I think it's extremely valid to discuss whether trad paths and trad values are "better" or not.

However I think that's a bit of a tangent to this particular thread (though you started the thread, so up to you). But it really doesn't sound as though Eileen found cleaning the outdoor privy made her fulfilled and happy.

But how was it then, for her? Biographers, including Eileen’s biographer Sylvia Topp in her 2020 crowdfunded work Eileen: The Making of George Orwell, imply Eileen’s willing consent to the sudden helpmeet role she found herself in. Comments in the Orwell biographies such as Eileen “even helped clean out the latrine” made it appear like her newlywed enthusiasm extended to helping George clean out the privy. But the truth is she did it alone, and remembered it all her life.
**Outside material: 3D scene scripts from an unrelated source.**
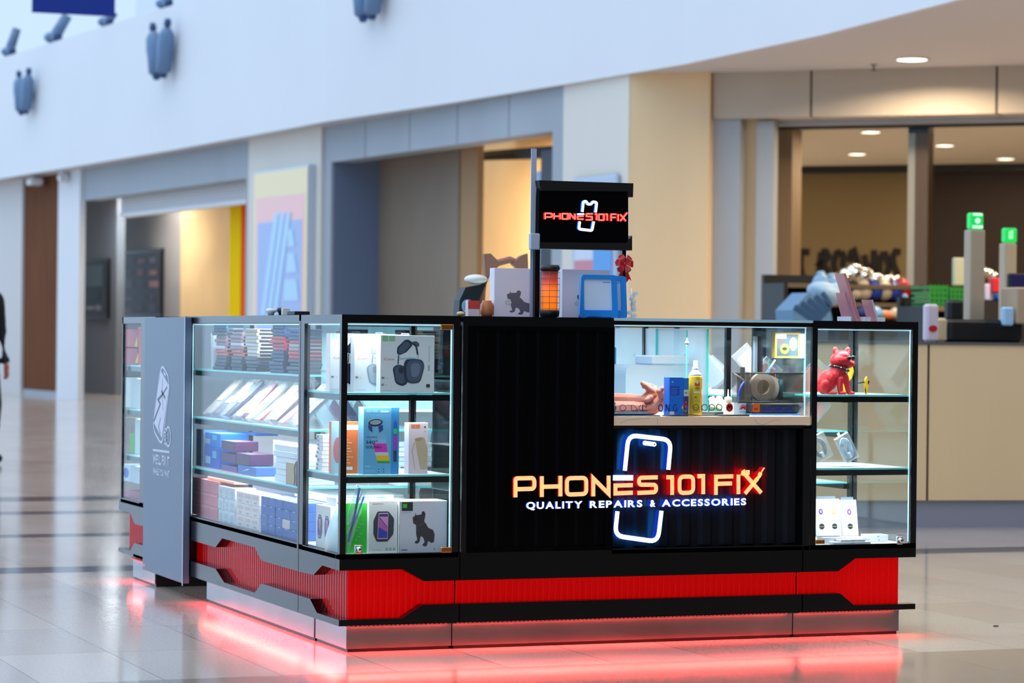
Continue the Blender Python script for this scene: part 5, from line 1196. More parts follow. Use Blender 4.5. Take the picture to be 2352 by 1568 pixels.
b = MB(); dy_ = (SY(598, 1200, .04)[0]-SY(683, 1200, .04)[0])/5; b.box(0, .1, .002, dy_-.002, .0003, .0350, C(206, 190, 188), bev=.0015); b.build('small_box', loc=(.04, SY(598, 1200, .04)[0]-4*dy_, .3525+.0355+.0004), label='lone beige box inserted among the blue boxed cables', cat='box')
for i in range(3):
    b = MB(); b.box(0, .3, 0, .46, .0003, .0085, C(238, 240, 244), bev=.001); b.build('flat_carton', loc=(.15, .60+i*.01, .3527+.146+i*.009), label=f'wide flat white carton, {["bottom", "middle", "top"][i]} of three above the blue boxed cables', cat='box', group='wide flat white cartons')
b = MB(); b.box(0, .26, 0, .44, 0, .143, C(220, 226, 232), bev=.002); b.build('storage_box', loc=(.155, .61, .3527), label='white carton hidden behind the blue boxed cables', cat='box')
# goods behind the corner case's middle shelf: slanted screen protectors
for i, (c, nm_) in enumerate((((200, 214, 222), 'silvery'), ((140, 60, 130), 'magenta'), ((40, 90, 150), 'deep blue'), ((190, 206, 214), 'pale'))):
    lean_pack((.22+.055*i, .66+.02*i, .7755), (0, math.radians(50), PI/2+.3), C(*c, .3), f'{nm_} screen protector pack slanting behind the corner case', 'slanting screen protector packs', L_=.2, T=.01, lab=False)
for i in range(9):
    b = MB(); b.box(0, .13, 0, .12, .0003, .0175, C(*[(226, 228, 232), (206, 214, 222), (190, 200, 210)][i % 3]), bev=.001)
    if i == 3: b.box(.002, .128, -.001, 0, .001, .0165, C(110, 40, 110))
    b.build('tablet_case_box', loc=(.40+.003*(i % 2), .535, Z3+.0004+i*.0183), label=f'flat pale tablet case box, {ORD[8-i]} behind the pink speaker carton', cat='box', group='flat tablet case boxes')
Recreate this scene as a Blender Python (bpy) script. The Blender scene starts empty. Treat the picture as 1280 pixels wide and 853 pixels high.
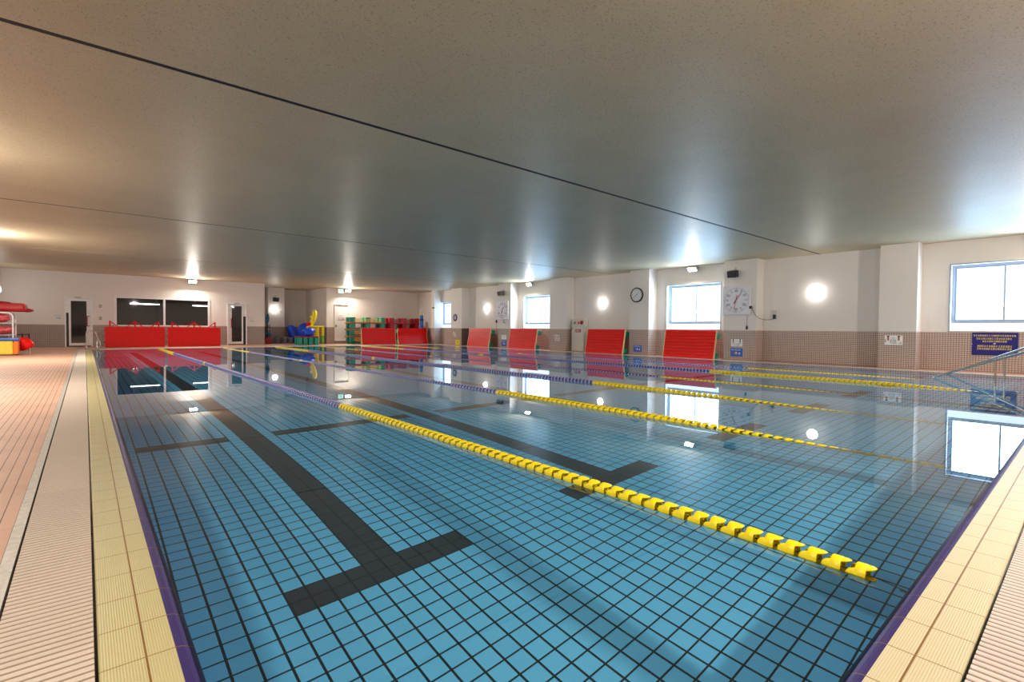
import bpy, math, random
from mathutils import Vector, Matrix, Euler
random.seed(7)
sc = bpy.context.scene
COL = sc.collection
PI = math.pi
R = math.radians

# ------------------------------------------------------------------ materials
def newmat(name):
    m = bpy.data.materials.new(name); m.use_nodes = True
    nt = m.node_tree; nt.nodes.clear()
    out = nt.nodes.new('ShaderNodeOutputMaterial')
    return m, nt, out

def srgb(r, g, b):
    f = lambda c: (c/255/12.92) if c/255 <= 0.04045 else ((c/255+0.055)/1.055)**2.4
    return (f(r), f(g), f(b), 1)

class NT:
    """small node-building helper"""
    def __init__(s, nt): s.nt = nt
    def n(s, t, **k):
        x = s.nt.nodes.new(t)
        for a, b in k.items(): setattr(x, a, b)
        return x
    def set(s, sock, v):
        if hasattr(v, 'is_linked') or isinstance(v, bpy.types.NodeSocket): s.nt.links.new(v, sock)
        else: sock.default_value = v
    def m(s, op, a, b=0.0, c=0.0):
        x = s.n('ShaderNodeMath', operation=op)
        s.set(x.inputs[0], a); s.set(x.inputs[1], b); s.set(x.inputs[2], c)
        return x.outputs[0]
    def mix(s, f, a, b):
        x = s.n('ShaderNodeMix', data_type='RGBA')
        s.set(x.inputs[0], f); s.set(x.inputs[6], a); s.set(x.inputs[7], b)
        return x.outputs[2]
    def pos(s):
        tc = s.n('ShaderNodeTexCoord'); sp = s.n('ShaderNodeSeparateXYZ')
        s.nt.links.new(tc.outputs['Object'], sp.inputs[0])
        return tc.outputs['Object'], sp.outputs
    def noise(s, vec, scale, detail=3, rough=0.55):
        x = s.n('ShaderNodeTexNoise'); s.set(x.inputs['Vector'], vec)
        x.inputs['Scale'].default_value = scale; x.inputs['Detail'].default_value = detail
        x.inputs['Roughness'].default_value = rough
        return x.outputs['Fac']
    def line(s, v, off, pitch, w):
        """1 on grout lines centred on off + k*pitch, of width w"""
        t = s.m('DIVIDE', s.m('SUBTRACT', v, off), pitch)
        d = s.m('ABSOLUTE', s.m('SUBTRACT', t, s.m('ROUND', t)))
        return s.m('LESS_THAN', d, w/pitch/2)
    def inside(s, v, a, b):
        return s.m('MULTIPLY', s.m('GREATER_THAN', v, a), s.m('LESS_THAN', v, b))
    def ramp(s, v, a, b, c, d):
        x = s.n('ShaderNodeMapRange'); s.set(x.inputs[0], v)
        for i, q in enumerate((a, b, c, d)): x.inputs[i+1].default_value = q
        return x.outputs[0]
    def bump(s, h, strength, dist):
        x = s.n('ShaderNodeBump'); x.inputs['Strength'].default_value = strength
        x.inputs['Distance'].default_value = dist; s.set(x.inputs['Height'], h)
        return x.outputs[0]
    def bsdf(s, out, col, rough=0.5, normal=None, metal=0.0, spec=0.5, coat=0.0, emis=None, estr=0.0, alpha=None):
        b = s.n('ShaderNodeBsdfPrincipled')
        s.set(b.inputs['Base Color'], col); s.set(b.inputs['Roughness'], rough)
        s.set(b.inputs['Metallic'], metal); s.set(b.inputs['Specular IOR Level'], spec)
        b.inputs['Coat Weight'].default_value = coat
        if normal is not None: s.set(b.inputs['Normal'], normal)
        if emis is not None:
            b.inputs['Emission Color'].default_value = emis; b.inputs['Emission Strength'].default_value = estr
        s.nt.links.new(b.outputs[0], out.inputs[0])
        return b

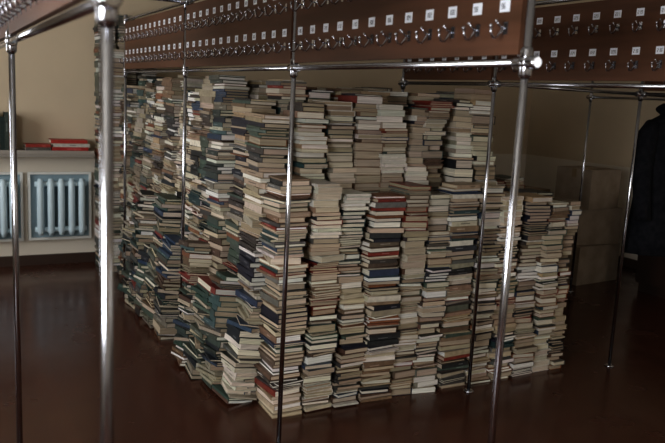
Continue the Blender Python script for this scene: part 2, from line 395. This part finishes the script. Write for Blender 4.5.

What's more, if cleaning the privy were somehow good for the soul and constituted success on some alternative scale, then what's good for the goose would be good for the gander.

Eric would have cleaned the privy too - and reaped the same spiritual rewards.

ArabeIIaScott · 01/08/2023 20:50

Sure. The problem is always the choice, or lack of it.

I might add that whether or not we are happy to clean the privy is also partly to do with the value ascribed to the shitwork by society, but I agree that would be going down a bit of a tangent.